Rocket Science
While I was away, I came across this gem of objective reporting by CNN:
Of course, as any space historian knows, Yuri Gagarin was the first man in space.
His 1961 flight aboard a Soviet Vostok space capsule, catapulted the former air force pilot into the history books and set alarm bells ringing in the Western world that the final frontier was about to turn a very communist shade of red.
But was he really the first?
Several centuries earlier -- legend says about 1500 AD, sometime around the middle of the Ming Dynasty -- a Chinese stargazer named Wan Hu dreamed of going where no man had gone before and set out to turn that dream into space age reality.
...
Wan's pioneering spacecraft was built around a sturdy chair, two kites and 47 of the largest gunpowder-filled rockets he could lay his hands on.

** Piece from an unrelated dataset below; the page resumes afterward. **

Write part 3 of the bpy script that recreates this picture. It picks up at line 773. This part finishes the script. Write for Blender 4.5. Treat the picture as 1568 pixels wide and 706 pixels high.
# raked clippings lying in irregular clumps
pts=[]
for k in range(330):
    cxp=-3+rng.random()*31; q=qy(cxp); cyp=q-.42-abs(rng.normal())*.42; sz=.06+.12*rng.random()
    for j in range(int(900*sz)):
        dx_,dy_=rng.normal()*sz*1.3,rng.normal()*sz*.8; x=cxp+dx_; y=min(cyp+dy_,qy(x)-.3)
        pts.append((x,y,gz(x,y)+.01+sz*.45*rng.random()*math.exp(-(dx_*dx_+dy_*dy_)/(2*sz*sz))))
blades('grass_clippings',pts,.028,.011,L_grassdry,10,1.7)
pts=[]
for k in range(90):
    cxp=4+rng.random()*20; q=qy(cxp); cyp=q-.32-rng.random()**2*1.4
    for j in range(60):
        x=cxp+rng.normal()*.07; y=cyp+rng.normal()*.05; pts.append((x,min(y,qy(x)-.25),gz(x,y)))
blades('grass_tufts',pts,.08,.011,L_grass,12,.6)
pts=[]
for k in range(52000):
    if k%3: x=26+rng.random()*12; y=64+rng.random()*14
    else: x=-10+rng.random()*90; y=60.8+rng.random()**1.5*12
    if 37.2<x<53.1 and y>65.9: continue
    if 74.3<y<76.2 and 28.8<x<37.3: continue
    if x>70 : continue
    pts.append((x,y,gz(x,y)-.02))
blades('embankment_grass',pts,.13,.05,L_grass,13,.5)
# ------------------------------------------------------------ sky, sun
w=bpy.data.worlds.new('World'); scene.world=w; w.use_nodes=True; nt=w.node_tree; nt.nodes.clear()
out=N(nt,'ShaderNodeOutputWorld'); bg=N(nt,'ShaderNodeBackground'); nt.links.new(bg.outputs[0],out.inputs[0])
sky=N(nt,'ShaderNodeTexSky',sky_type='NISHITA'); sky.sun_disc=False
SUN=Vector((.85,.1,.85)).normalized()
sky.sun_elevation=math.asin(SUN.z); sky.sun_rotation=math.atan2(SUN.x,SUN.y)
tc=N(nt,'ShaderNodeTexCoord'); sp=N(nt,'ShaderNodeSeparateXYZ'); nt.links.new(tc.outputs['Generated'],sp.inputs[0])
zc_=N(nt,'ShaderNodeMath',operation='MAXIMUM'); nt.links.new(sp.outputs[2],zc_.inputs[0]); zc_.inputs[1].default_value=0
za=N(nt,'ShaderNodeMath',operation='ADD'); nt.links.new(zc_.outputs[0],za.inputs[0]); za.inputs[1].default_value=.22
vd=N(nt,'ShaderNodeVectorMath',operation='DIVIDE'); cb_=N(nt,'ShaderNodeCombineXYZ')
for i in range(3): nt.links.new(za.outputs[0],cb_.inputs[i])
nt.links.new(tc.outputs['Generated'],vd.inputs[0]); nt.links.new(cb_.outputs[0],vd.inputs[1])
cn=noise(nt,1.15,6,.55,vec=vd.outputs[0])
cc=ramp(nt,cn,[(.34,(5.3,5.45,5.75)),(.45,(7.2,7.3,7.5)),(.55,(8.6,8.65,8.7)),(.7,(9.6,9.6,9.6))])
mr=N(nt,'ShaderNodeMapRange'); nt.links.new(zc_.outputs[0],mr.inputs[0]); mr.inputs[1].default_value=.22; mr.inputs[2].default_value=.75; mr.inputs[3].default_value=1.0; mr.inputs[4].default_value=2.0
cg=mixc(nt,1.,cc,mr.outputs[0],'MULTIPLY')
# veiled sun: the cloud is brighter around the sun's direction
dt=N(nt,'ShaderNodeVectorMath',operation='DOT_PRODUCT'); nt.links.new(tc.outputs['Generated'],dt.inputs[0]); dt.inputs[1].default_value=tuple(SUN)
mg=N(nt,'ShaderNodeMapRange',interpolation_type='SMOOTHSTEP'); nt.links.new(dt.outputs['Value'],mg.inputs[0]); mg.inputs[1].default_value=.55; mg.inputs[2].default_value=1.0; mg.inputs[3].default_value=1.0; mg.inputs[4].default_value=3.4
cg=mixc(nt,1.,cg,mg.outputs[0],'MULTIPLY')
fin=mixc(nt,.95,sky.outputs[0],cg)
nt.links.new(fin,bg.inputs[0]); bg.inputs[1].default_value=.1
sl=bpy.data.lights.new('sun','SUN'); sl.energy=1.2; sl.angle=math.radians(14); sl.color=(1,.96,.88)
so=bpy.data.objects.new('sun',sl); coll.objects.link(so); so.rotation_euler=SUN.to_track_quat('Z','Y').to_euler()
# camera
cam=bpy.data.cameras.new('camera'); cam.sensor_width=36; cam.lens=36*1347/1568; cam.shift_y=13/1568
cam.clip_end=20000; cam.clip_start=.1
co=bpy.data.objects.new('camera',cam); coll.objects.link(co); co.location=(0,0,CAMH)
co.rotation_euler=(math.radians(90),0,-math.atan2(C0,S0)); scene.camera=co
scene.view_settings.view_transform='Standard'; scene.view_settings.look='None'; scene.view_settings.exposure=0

Come the launch day, Wan dressed himself in his imperial finery, strapped himself in the chair and called upon his 47 servants, each armed with a flaming torch, to light the 47 fuses.
Their job done, the servants speedily retreated to a safe distance ... and waited.
What came next, the legend goes, was an enormous bang.
When the smoke eventually cleared, Wan and his chair were nowhere to be seen.
Whether Wan actually made it or not has never been made clear.
The prognosis does seem a little doubtful.
CNN seems to be adopting FOX News's creed of "We Report, You Decide." Personally, though I'm no rocket scientist, I'd have trouble writing that article without making heavy use of the word "smithereens."